The real question becomes: “What do we do with the time we’ve gained?” For Hitz, the answer is depth. “Our challenge is to use that time for deeper thinking, better questions, and stronger links to practice. In technical terms, this means investing more time in what is known as problem framing.”
The Silverback Metaphor: Why Dialogue with Industry Inspires
“The best theses emerge from conversations with the silverbacks of the industry,”
says Hitz with a smile. By “silverbacks,” he refers to experienced practitioners who challenge, inspire, and sometimes deeply impress students – and, of course, the exchange works both ways.
The problem? These encounters often happen by chance – at a conference buffet, in a continuing education course, or via personal networks. “Collaboration between universities and companies often lacks orchestration.” There’s no structured, visible bridge connecting thesis topics with real business challenges. Many company issues go unnoticed, while students struggle to find meaningful questions. “What’s missing is matching.”
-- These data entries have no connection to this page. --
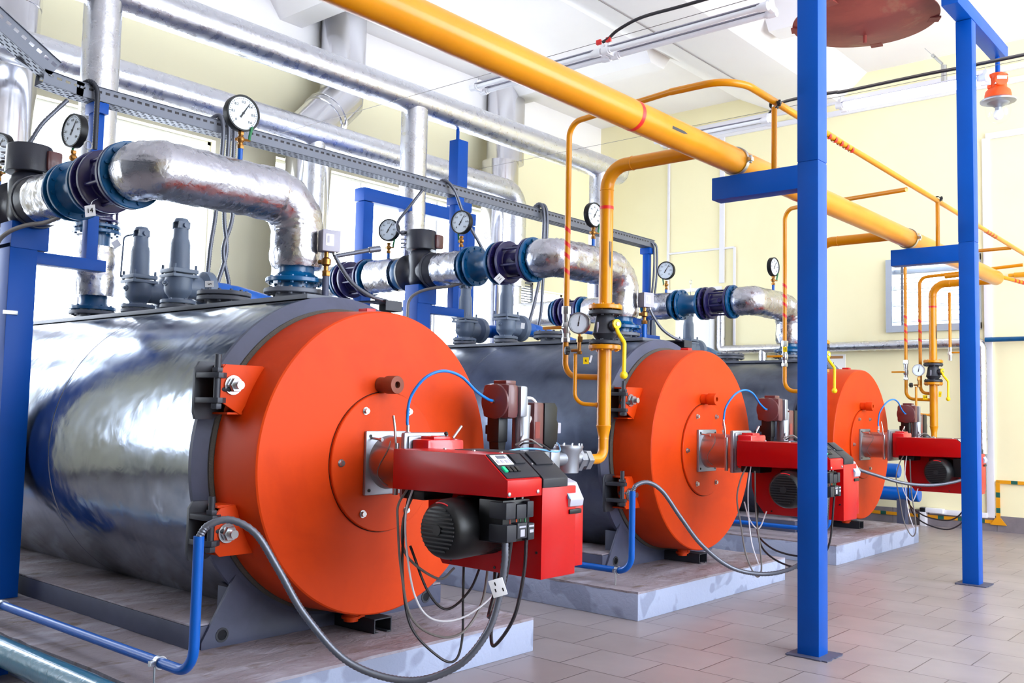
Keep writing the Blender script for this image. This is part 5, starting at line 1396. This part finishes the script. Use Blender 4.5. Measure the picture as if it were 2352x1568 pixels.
RC = P(1986, 42, Z=4.75); RR = .60
r = thing('red_cone_pan', (RC.x, RC.y, 4.70), 'large dull red conical pan hanging under the ceiling at the top right', 'pan')
b = B().lathe((RC.x, RC.y, 4.72), (0, 0, 1), [(-.125, .001), (-.124, .02), (0, RR-.02), (.003, RR), (.012, RR), (.014, RR-.02), (.10, .10), (.105, .02)], 72)
b.build('pan', 'rust', r)
B().cyl((RC.x, RC.y, 4.53), (RC.x, RC.y, 4.61), .016, n=14).build('drain_stub', 'redoxide', r)
for a in (200, 262, 320, 30, 100): 
    a = math.radians(a); c = Vector((RC.x+(RR-.03)*math.cos(a), RC.y+(RR-.03)*math.sin(a), 4.71)); 
    rot = Matrix.Rotation(a, 3, 'Z'); q = B().box(-.05, .04, -.05, .05, -.006, .010); B().add([rot @ v+c for v in q.v], q.f).build('rim_bracket', 'rust', r)
B().cyl((RC.x, RC.y, 4.8), (RC.x, RC.y, ZC-.004), .22, n=40).build('duct', 'redoxide', r)
q = B()
for a in (150, 210, 330, 30): 
    a = math.radians(a); q.tube([(RC.x+(RR-.06)*math.cos(a), RC.y+(RR-.06)*math.sin(a), 4.73), (RC.x+.25*math.cos(a), RC.y+.25*math.sin(a), 5.3)], .012, 8)
q.build('stay_rods', 'redoxide', r)

# ================================================================== BACK WALL EQUIPMENT
YF_ = YW
def trunk(pts, w, lab, name='cable_trunking', m='pvc', t=.03):
    """flat trunking on the back wall through pixel points"""
    b = B(); Q = [P(x, y, Y=YW) for x, y in pts]
    r = None
    for i in range(len(Q)-1):
        a, c = Q[i], Q[i+1]
        if abs(a.x-c.x) > abs(a.z-c.z):
            z = (a.z+c.z)/2; b.box(min(a.x, c.x)-w/2, max(a.x, c.x)+w/2, YW-t, YW-.001, z-w/2, z+w/2, .003)
        else:
            x = (a.x+c.x)/2; b.box(x-w/2, x+w/2, YW-t-.001, YW-.001, min(a.z, c.z), max(a.z, c.z), .003)
    return solo(b, name, m, lab, 'trunking', 'white cable trunking on the back wall')
trunk([(1537, 300), (1537, 672)], .032, 'thin white vertical trunking on the back wall, leftmost')
trunk([(1660, 305), (1660, 650)], .075, 'wider white vertical trunking on the back wall above the farthest joint')
trunk([(1537, 582), (1686, 570)], .026, 'thin white horizontal trunking between the two vertical ones')
trunk([(1686, 568), (1690, 800)], .032, 'white vertical trunking right of the wide one on the back wall')
trunk([(1537, 672), (1655, 660)], .05, 'short white horizontal trunking below, behind the farthest joint')
trunk([(1780, 292), (2352, 172)][:0] or [(1700, 300), (2400, 200)], .05, 'lower long white trunking under the ceiling of the back wall') if False else None
za, zb = P(1880, 243, Y=YW).z, P(1880, 270, Y=YW).z
for z, lab in ((za, 'upper long white trunking high on the back wall'), (zb, 'lower long white trunking high on the back wall')):
    solo(B().box(-4.0, XR, YW-.04, YW-.001, z-.035, z+.035, .003), 'cable_trunking', 'pvc', lab, 'trunking', 'white cable trunking on the back wall')
trunk([(2352, 300), (2272, 315)], .075, 'white horizontal trunking at the right edge of the picture')
trunk([(2270, 318), (2272, 1188)], .085, 'tall white trunking on the back wall right of the far blue post')
solo(B().box(-.15, .50, YW-.05, YW-.017, .15, .21, .003), 'cable_trunking', 'pvc', 'white trunking just above the floor tiles behind the far blue post', 'trunking', 'white cable trunking on the back wall')
solo(B().box(-.25, -.18, YW-.10, YW-.017, 0.0, .22, .003).box(-.25, .02, YW-.10, YW-.017, .165, .22, .003), 'pipe_cover', 'pvc', 'small white angle cover low on the back wall behind the black cables', 'cover')

# louvred wall window
lv = thing('louvred_window', ((LV[0]+LV[1])/2, YW, LV[2]), 'metal louvred ventilation window on the back wall behind the far gas riser', 'window')
lx0, lx1, lz0, lz1 = LV
b = B(); t = .035
b.box(lx0-.05, lx1+.05, YW-.05, YW+.12, lz0-.05, lz0+t); b.box(lx0-.05, lx1+.05, YW-.05, YW+.12, lz1-t, lz1+.05)
b.box(lx0-.05, lx0+.03, YW-.051, YW+.12, lz0-.04, lz1+.04); b.box(lx1-.03, lx1+.05, YW-.051, YW+.12, lz0-.04, lz1+.04)
b.build('frame', 'lframe', lv)
for i in range(4):
    z = lz0+.11+i*.205
    q = B().box(lx0+.02, lx1-.02, -.065, .065, -.004, .004, 0); rot = Matrix.Rotation(math.radians(32), 3, 'X')
    B().add([rot @ (v-Vector((0, 0, 0)))+Vector((0, YW+.03, z)) for v in q.v], q.f).build('slat', 'awning', lv)
B().box(lx0+.13, lx0+.16, YW-.02, YW-.012, lz0, lz1).build('link_rod', 'tray', lv)
b = B()
for i in range(13): b.box(lx0, lx1, YW+.20, YW+.215, lz0+.03+i*.062, lz0+.05+i*.062)
b.build('outer_grille', 'tube_off', lv)

# insulated pipes on the back wall
r = thing('insulated_wall_pipe', (-.9, YW-.12, 2.2), 'foil-wrapped horizontal pipe on the back wall that turns down behind the far blue post', 'pipe')
za = P(1930, 796, Y=YW-.12).z; xa = P(1656, 730, Y=YW-.12).x; xb = P(2254, 900, Y=YW-.12).x
pts = resample(fillet([(xa, YW-.12, 3.4-.4), (xa, YW-.12, za), (xb, YW-.12, za), (xb, YW-.12, P(2254, 1042, Y=YW-.12).z)], .06, 6), .06)
B().tube(pts, .062, 24, wob=.015).build('foil_wrap', 'foilsmooth', r, smooth=60)
xt = P(1752, 830, Y=YW-.12).x
B().cyl((xt, YW-.12, za), (xt, YW-.12, .9), .058, n=20).build('branch', 'foilsmooth', r)
solo(B().cyl((xb+.05, YW-.12, P(2300, 779, Y=YW-.12).z), (XR-.2, YW-.12, P(2300, 779, Y=YW-.12).z), .028, n=18), 'blue_wall_pipe', 'teal', 'thin blue pipe on the wall at the right edge of the picture', 'pipe')
for (px, py, rad, lab) in ((2066, 1081, .085, 'upper thick blue pipe end behind the farthest orange door'), (2113, 1137, .082, 'lower thick blue pipe behind the farthest orange door')):
    q = P(px, py, Y=8.72)
    solo(B().lathe((q.x, 8.72, q.z), (-1, 0, 0), [(0, .001), (.0, rad*.9), (.01, rad), (2.4, rad)], 36), 'blue_supply_pipe', 'bluelight', lab, 'pipe', 'thick blue pipes by the back wall')
q = P(2073, 1160, Y=8.72)
solo(B().box(q.x-.05, q.x+.05, 8.66, 8.78, 0, .33, .004), 'pipe_support', 'greypaint', 'small grey support under the lower thick blue pipe', 'support')

# yellow and green earthing strip low on the back wall
es = thing('earthing_strip', (.6, YW-.03, .08), 'yellow and green striped earthing strip along the base of the back wall', 'strip')
def striped(boxes, extra=None):
    """touching boxes in one mesh, every second one green"""
    b = B(); n0 = []
    for bx_ in boxes: b.box(*bx_); n0.append(len(b.f))
    if extra: b.prism(*extra)
    o = b.build('strip', 'hazyellow', es); o.data.materials.append(K['hazgreen'])
    org = Vector(es.location)
    for pg in o.data.polygons:
        c = pg.center+org
        for i_, q_ in enumerate(boxes):
            if i_ % 2 and q_[0]-1e-4 <= c.x <= q_[1]+1e-4 and q_[4]-1e-4 <= c.z <= q_[5]+1e-4 and not (abs(c.x-q_[0]) < 1e-5 or abs(c.z-q_[4]) < 1e-5): pg.material_index = 1
def run(a, e, L1, L2):
    out = []; i = 0
    while a < e-1e-3:
        n = min(a+(L1 if i % 2 == 0 else L2), e); out.append((a, n)); a = n; i += 1
    return out
striped([(a, e, YW-.026, YW-.018, .092, .132) for a, e in run(-1.6, .60, .16, .07)])
x0 = P(2293, 1150, Y=YW-.02).x; zt = P(2293, 1106, Y=YW-.02).z
striped([(x0-.022, x0+.022, YW-.034, YW-.026, a, e) for a, e in run(.10, zt, .12, .06)], ([(x0-.09, .08), (x0+.09, .08), (x0+.03, .16), (x0-.03, .16)], YW-.038, YW-.026, 'y'))
striped([(a, e, YW-.026, YW-.018, zt-.02, zt+.02) for a, e in run(x0-.02, x0+2.4, .16, .07)])

# things on the wall behind
nb = thing('wall_notice', (-1.25, YW-.02, 1.9), 'white notice sheet with brown heading on the wall right of the near blue post', 'notice')
q0 = P(1890, 818, Y=YW); q1 = P(1943, 880, Y=YW)
B().box(q0.x, q1.x, YW-.02, YW-.004, q1.z-.15, q0.z+.02).build('sheet', 'paper', nb)
B().box(q0.x, q1.x-.03, YW-.0205, YW-.019, q0.z-.035, q0.z+.0).build('heading', 'brown', nb)
B().box(q0.x+.15, q0.x+.157, YW-.0205, YW-.019, q0.z-.3, q0.z-.08).build('print_line', 'greycable', nb)
cb = thing('wall_cabinet', (-3.4, YW-.12, 1.2), 'pale white cabinet on the back wall behind the farthest joint', 'cabinet')
q0 = P(1555, 700, Y=YW-.2); q1 = P(1636, 800, Y=YW-.2)
b = B().box(q0.x, q1.x, YW-.24, YW-.001, .9, q0.z, .01); bo = b.build('body', 'tube_off', cb)
B().box(q0.x+.03, q1.x-.03, YW-.252, YW-.241, .94, q0.z-.04, .004).build('door', 'tube_off', cb)
q = P(2345, 632, Y=YW)
solo(B().cyl((q.x-.06, YW-.05, q.z), (q.x+.5, YW-.05, q.z), .03, n=16).cyl((q.x-.12, YW-.05, q.z), (q.x-.06, YW-.05, q.z), .022, n=12), 'yellow_pipe_end', 'hazyellow', 'short yellow pipe end on the wall at the right edge', 'pipe')
gv = thing('ventilation_grille', (XW, 7.5, 2.9), 'grey barred grille on the window wall behind the middle conduits', 'grille')
b = B(); b.box(XW, XW+.03, 7.12, 7.68, 2.85, 2.88); b.box(XW, XW+.03, 7.12, 7.68, 3.17, 3.20); b.box(XW, XW+.03, 7.12, 7.15, 2.85, 3.2); b.box(XW, XW+.03, 7.65, 7.68, 2.85, 3.2); b.build('frame', 'tray', gv)
b = B()
for i in range(7): b.box(XW+.005, XW+.022, 7.15, 7.65, 2.90+i*.038, 2.915+i*.038)
b.build('bars', 'flangegrey', gv)
solo(B().box(XW, XW+.05, 7.12, 7.20, 3.15, 3.17), 'bracket', 'tray', 'x', 'bracket') if False else None

# ================================================================== LIGHT
world = bpy.data.worlds.new('world'); scene.world = world; world.use_nodes = True
bg = world.node_tree.nodes['Background']; bg.inputs['Color'].default_value = (.86, .93, 1, 1); bg.inputs['Strength'].default_value = 8.0
def portal(name, loc, rot, sx, sy):
    l = bpy.data.lights.new(name, 'AREA'); l.shape = 'RECTANGLE'; l.size = sx; l.size_y = sy; l.cycles.is_portal = True
    o = bpy.data.objects.new(name, l); col.objects.link(o); o.location = loc; o.rotation_euler = rot
for (a0, a1, z0, z1) in LW: portal('window_daylight', (XW-.05, (a0+a1)/2, (z0+z1)/2), (0, -PI/2, 0), z1-z0, a1-a0)
for (a0, a1, z0, z1) in RW: portal('window_daylight', (XR+.05, (a0+a1)/2, (z0+z1)/2), (0, PI/2, 0), z1-z0, a1-a0)
portal('window_daylight', ((LV[0]+LV[1])/2, YW+.25, (LV[2]+LV[3])/2), (-PI/2, 0, 0), LV[1]-LV[0], LV[3]-LV[2])

cy = scene.cycles
cy.max_bounces = 9; cy.diffuse_bounces = 5; cy.glossy_bounces = 5; cy.transmission_bounces = 6; cy.transparent_max_bounces = 8
cy.sample_clamp_indirect = 6; cy.caustics_reflective = False; cy.caustics_refractive = False
cy.use_denoising = True
try: cy.denoiser = 'OPENIMAGEDENOISE'
except Exception: pass
vs = scene.view_settings
scene.display_settings.display_device = 'sRGB'
vs.view_transform = 'Standard'; vs.look = 'None'; vs.gamma = 1; vs.use_curve_mapping = False; vs.exposure = 0.62
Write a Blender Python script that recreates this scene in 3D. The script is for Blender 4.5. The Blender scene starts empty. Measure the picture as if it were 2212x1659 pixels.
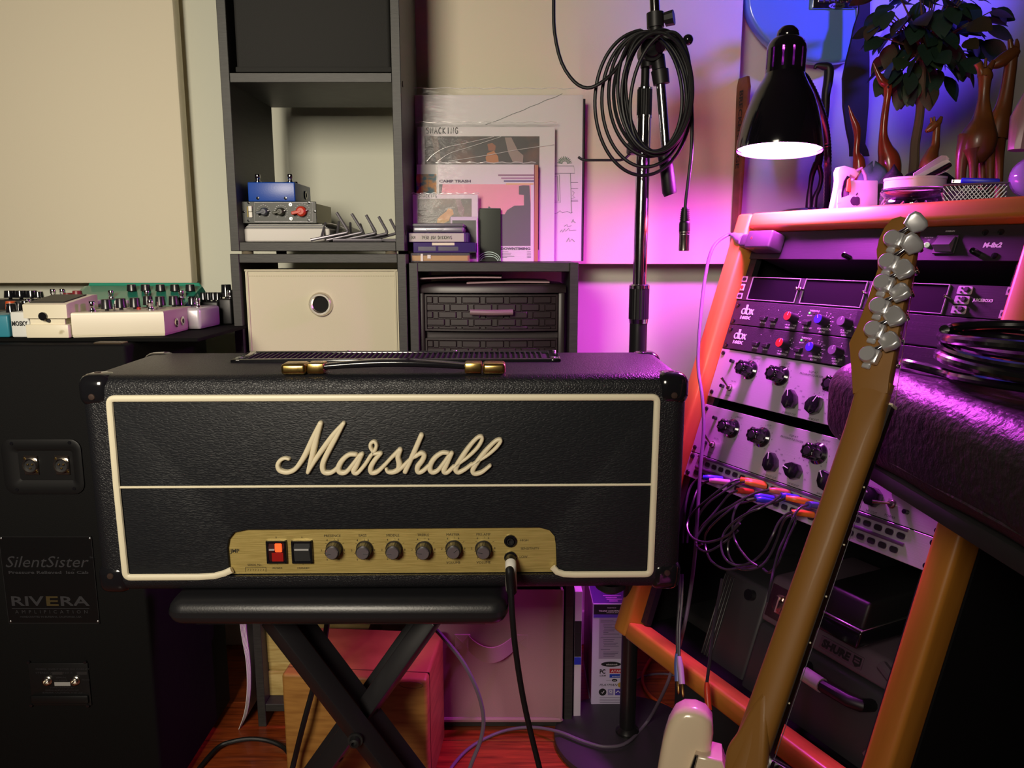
import bpy, bmesh, math, random
from mathutils import Vector, Matrix, Euler
C = bpy.context.scene.collection
rnd = random.Random(7)
# ---------------------------------------------------------------- camera, world, lights, exposure
SC = bpy.context.scene
TH = math.radians(9.65); FPX = 1660.0
cam = bpy.data.objects.new('camera', bpy.data.cameras.new('camera')); C.objects.link(cam)
EYE = .91                      # eye height above the floor
cam.location = (0, 0, EYE); cam.rotation_euler = (math.radians(90) - TH, 0, 0)
cam.data.sensor_width = 36; cam.data.lens = FPX / 2212 * 36; cam.data.clip_start = 0.02
SC.camera = cam
SC.view_settings.view_transform = 'Standard'; SC.view_settings.look = 'None'
SC.view_settings.gamma = 1; SC.view_settings.use_curve_mapping = False
SC.view_settings.exposure = 0.0
W = bpy.data.worlds.new('world'); SC.world = W; W.use_nodes = True
W.node_tree.nodes['Background'].inputs[0].default_value = (0.5, 0.42, 0.36, 1)
W.node_tree.nodes['Background'].inputs[1].default_value = 0.02
def area(name, loc, aim, size, col, power, spread=180, kind='AREA', sizey=None):
    l = bpy.data.lights.new(name, kind); l.color = col; l.energy = power
    if kind == 'AREA':
        l.shape = 'RECTANGLE'; l.size = size; l.size_y = sizey or size; l.spread = math.radians(spread)
    elif kind == 'SPOT':
        l.shadow_soft_size = size; l.spot_size = math.radians(spread); l.spot_blend = .9
    else: l.shadow_soft_size = size
    o = bpy.data.objects.new(name, l); C.objects.link(o); o.location = loc
    o.rotation_euler = (Vector(aim) - Vector(loc)).to_track_quat('-Z', 'Y').to_euler()
    return o
LAMP_COL = (0.86, 0.085, 0.95)
area('warm_room_light', (-0.62, -0.70, 1.42), (-0.60, 1.5, 0.85), 0.55, (1.0, 0.89, 0.72), 10.0, 86)
area('blue_light', (1.38, 0.93, 1.66), (0.72, 1.66, 1.46), 0.04, (0.10, 0.05, 1.0), 120, 42, 'SPOT')
# ---------------------------------------------------------------- helpers
def ray(px, py):
    a = (px - 1106) / FPX; b = (829.5 - py) / FPX; c, s = math.cos(TH), math.sin(TH)
    return Vector((a, c + b * s, b * c - s))
CAM = Vector((0, 0, EYE))
def atY(px, py, Y): r = ray(px, py); return CAM + r * (Y / r.y)
def atZ(px, py, Z): r = ray(px, py); return CAM + r * ((Z - EYE) / r.z)
def frame(o, right, up):
    x = Vector(right).normalized(); z = x.cross(Vector(up)).normalized(); y = z.cross(x)
    return Matrix(((x.x, y.x, z.x, o[0]), (x.y, y.y, z.y, o[1]), (x.z, y.z, z.z, o[2]), (0, 0, 0, 1)))
def on(M, px, py, off=0.0):
    """point of a pixel's line of sight on the plane z=off of frame M, in M's own coordinates"""
    n = M.col[2].to_3d(); o = M.to_translation() + n * off; r = ray(px, py)
    return M.inverted() @ (CAM + r * ((o - CAM).dot(n) / r.dot(n)))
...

Yet for Hitz, the thesis has huge potential: “It’s a mini research project – and it needs a serious counterpart willing to engage in dialogue.” It’s not about free consulting, he emphasizes, but about research-based insight. And when this kind of dialogue works?
“Many students tell me their thesis was a life-changing moment.”
Not because it was easy, but because they were challenged in a real-world setting, took responsibility, and grew. And companies benefit too: “They often gain some of the most committed employees they’ve ever had.”
Outlook: Time for Orchestrated Dialogue
The future of student research lies at the intersection: between tools and methods, academia and industry, ambition and application. AI won’t solve everything. But it can free up space. “The question is: what do we do with the time we’ve gained?”
There are plenty of answers – you just have to bake the right ones.